Do you also have problems finding the average Interaction Rate on Facebook in your industry in order to benchmark your own performances? If yes, here is the solution.
Your Facebook content marketing strategy is good as long as your average Facebook Interaction Rate is. Therefore, one of the most important Facebook KPIs - if not the most important - is the interaction rate. You can measure the success of your page performances with your interaction rate. The idea is to gauge how engaging your content is. Through the interaction rate we can get a better idea on how successful social initiatives are in terms of driving their audience to take the intended actions.
“Never measure your social media success in isolation. Always compare yourself!”
Always compare and benchmark against competitors on an industry level and see how your average interaction rate stacks up against the others. Through this approach, you are able identify flaws in your strategy and learn from your competition or best-practice examples.
However, marketers often face the challenge not knowing whether their own interaction rate is good or bad. The major challenge that digital marketers face today regularly is the lack of an accurate figure to benchmark their performances. Here is our effort to help you make sense of your average interaction rate of your Facebook page and how your social performance compares within your industry. On the left hand side of the graphic below, the averages per industries are displayed.
At times, comparing within the industry also doesn’t tell you the entire story. For instance, a less-known local clothing brand (with 10,000 fans) in Cologne or Valencia cannot compare or benchmark against a global clothing tycoon like H&M (with more than 31 million fans). Therefore, don’t blindly accept the average interaction rate for the industry level. Digging deeper within your industry and finding the average interaction rate by profile size is a better approach to benchmarking. This is why we have broken down each industry into two clusters, as it is in the nature of a formula such as the interaction rate that the number of followers and own posts, heavily influence the result, not only the amount of received interactions.
You can calculate your average interaction rate on a page level. Once you know your interaction rate, you can compare it with the relevant profile size in the graphic above (on the right hand side). If you are at the average, or even above, it tells you that you and your team most likely do a good job in delivering relevant content at the right time to your fans. However, if your interaction rate is lower, you should dig deeper and try to find potential ways for improvement.
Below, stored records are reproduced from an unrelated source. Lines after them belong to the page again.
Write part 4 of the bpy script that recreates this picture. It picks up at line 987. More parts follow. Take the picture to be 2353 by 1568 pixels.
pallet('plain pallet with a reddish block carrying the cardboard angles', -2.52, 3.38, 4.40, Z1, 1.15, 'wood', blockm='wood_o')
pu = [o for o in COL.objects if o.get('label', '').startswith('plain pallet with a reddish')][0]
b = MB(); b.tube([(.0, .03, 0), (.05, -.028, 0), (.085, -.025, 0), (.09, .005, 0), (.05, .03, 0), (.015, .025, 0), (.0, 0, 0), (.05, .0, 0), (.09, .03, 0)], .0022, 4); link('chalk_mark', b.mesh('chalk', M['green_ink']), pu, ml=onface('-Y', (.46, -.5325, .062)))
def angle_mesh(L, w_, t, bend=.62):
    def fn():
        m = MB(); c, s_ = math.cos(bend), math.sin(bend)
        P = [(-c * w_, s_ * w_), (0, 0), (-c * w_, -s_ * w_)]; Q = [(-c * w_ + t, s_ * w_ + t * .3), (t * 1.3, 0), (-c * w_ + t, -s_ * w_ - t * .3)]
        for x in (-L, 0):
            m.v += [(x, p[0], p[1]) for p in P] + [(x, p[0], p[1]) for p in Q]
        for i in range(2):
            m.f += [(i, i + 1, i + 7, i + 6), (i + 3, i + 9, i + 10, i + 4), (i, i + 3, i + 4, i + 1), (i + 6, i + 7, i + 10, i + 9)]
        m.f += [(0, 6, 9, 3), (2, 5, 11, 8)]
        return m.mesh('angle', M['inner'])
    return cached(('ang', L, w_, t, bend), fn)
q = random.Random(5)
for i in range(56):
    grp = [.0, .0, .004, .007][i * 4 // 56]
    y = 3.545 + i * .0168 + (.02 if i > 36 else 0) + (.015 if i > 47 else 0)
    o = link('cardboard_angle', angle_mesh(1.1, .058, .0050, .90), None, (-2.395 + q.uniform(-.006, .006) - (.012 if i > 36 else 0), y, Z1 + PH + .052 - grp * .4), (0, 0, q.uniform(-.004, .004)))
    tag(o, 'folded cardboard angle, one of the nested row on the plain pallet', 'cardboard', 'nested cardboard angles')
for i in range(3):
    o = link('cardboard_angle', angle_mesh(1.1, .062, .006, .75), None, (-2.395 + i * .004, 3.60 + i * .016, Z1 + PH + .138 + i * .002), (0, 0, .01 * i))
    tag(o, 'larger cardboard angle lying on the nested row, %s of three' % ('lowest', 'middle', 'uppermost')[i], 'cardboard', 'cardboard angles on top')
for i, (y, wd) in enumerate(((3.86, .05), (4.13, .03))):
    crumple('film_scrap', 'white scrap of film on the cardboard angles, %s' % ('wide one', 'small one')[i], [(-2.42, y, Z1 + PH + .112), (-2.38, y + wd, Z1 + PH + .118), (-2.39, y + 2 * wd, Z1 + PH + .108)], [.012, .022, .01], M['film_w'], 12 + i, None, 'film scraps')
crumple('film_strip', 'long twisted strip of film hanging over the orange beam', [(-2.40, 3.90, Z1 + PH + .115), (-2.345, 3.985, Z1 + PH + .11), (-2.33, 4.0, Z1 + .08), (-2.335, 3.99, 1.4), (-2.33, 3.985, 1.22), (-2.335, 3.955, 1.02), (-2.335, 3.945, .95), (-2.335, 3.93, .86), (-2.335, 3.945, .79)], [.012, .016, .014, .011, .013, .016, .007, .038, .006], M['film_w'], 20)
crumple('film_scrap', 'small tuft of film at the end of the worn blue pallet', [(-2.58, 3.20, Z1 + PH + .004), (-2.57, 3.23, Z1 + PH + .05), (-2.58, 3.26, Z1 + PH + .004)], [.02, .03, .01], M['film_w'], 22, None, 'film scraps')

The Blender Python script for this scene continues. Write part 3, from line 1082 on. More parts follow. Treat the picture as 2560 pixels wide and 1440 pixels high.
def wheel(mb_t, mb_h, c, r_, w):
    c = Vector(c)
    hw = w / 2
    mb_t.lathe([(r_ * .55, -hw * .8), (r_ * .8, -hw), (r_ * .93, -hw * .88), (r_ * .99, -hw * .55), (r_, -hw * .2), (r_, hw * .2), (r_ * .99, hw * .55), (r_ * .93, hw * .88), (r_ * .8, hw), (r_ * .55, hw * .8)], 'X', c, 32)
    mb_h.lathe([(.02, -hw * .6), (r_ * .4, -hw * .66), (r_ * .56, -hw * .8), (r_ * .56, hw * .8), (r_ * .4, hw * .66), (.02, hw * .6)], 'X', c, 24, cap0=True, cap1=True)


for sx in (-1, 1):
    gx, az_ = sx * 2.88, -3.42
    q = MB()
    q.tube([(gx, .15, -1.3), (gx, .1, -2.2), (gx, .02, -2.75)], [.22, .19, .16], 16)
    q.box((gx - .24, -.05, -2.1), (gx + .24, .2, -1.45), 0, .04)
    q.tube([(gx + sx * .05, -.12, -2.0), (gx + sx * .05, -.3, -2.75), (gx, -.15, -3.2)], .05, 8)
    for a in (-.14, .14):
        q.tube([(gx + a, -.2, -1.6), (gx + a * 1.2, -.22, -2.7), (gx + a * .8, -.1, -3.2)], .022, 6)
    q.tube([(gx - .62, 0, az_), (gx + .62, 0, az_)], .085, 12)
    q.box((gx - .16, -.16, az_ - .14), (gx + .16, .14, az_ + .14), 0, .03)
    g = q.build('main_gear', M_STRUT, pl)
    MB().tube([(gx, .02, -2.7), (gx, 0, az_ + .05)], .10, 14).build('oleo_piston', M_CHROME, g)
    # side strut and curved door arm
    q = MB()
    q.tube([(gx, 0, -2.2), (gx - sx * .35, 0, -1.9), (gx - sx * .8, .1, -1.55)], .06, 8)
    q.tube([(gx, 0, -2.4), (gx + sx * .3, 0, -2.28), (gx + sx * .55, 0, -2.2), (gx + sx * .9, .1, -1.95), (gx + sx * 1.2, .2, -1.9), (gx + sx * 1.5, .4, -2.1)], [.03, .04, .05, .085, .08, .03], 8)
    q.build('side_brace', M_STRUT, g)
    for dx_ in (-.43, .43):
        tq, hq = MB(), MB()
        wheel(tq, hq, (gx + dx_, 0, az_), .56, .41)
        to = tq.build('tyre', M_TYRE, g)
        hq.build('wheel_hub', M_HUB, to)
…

Another good way is to put your audience first and think of their expectations and realign your message accordingly.
Secondly, you can post more compelling and engaging content and try different and perhaps new formats. Ideas here: Upload Facebook Native Videos, utilize Emoji’s and set up goals with strategies per network.
Among all that, a low interaction rate does not necessarily mean that your content is bad. It can also mean that your Facebook Reach is too low. Meaning to say that always means to dig deeper and try to find out the reason of low absolute interactions or interaction rate. Low Facebook Reach can have many reasons such as posting in the wrong post types or you might consider a budget for sponsoring content.
Analyzed time period: 1st half of the year 2017; 25,000 Facebook profiles have been analyzed
We clustered industries by the officially given Facebook categories. To give you a feeling of the companies who are in these buckets, here are some brands part of the individual categories.
For instance: Qatar Airways has decided to categorize themselves as Travel company even though most of its competitors listed them under “Airline” Category!!
Food and Beverages: Starbucks, Subway, Ritter Sport Chocolate, Ruslan Vodka
Retail Company: Snapdeal, Kaufland, Lesara, Foot Locker
Internet/Software Company: PayPal, Skyscanner, Buffer, Alexa.com, Facebook
Media/News Company: BBC News, The Guardian, Time, Financial Times
Travel Company: Qatar Airways (NOT Airlines), Disneyland
Health/Beauty: Nivea, Colgate, Dove, Freeletics
Electronics: Beats by Dre, Nokia, Saturn, Samsung, Xbox
Clothing (Brand): Mango, Zara, Tom Ford, John Players
Cars: Mercedes-Benz, Audi, Kia Motors, BMW, Rolls-Royce Motor, Porsche, Ferrari
Social media data starts becoming meaningful once you compare with competitors. Data on its own does not reveal whether you have been successful or not. This applies for social media analytics as well as revenue or conversion rates on a landing page. In our analysis, we showed the average interaction rates per industry as a first step. As clusters always contain profiles with very different sizes, we split them in two. This is more insightful as it does not make sense to compare a young and emerging clothing brand with H&M. All numbers are ‘just’ averages and are never 100% accurate. If you want to compare yourself with your competition or your specific industry, it always makes sense to do that for the specific social profiles you want to analyze. With having a better understanding of the interaction rate, the next step needs to be looking at different metrics such as Average Interactions Per Post or interactions received per post type.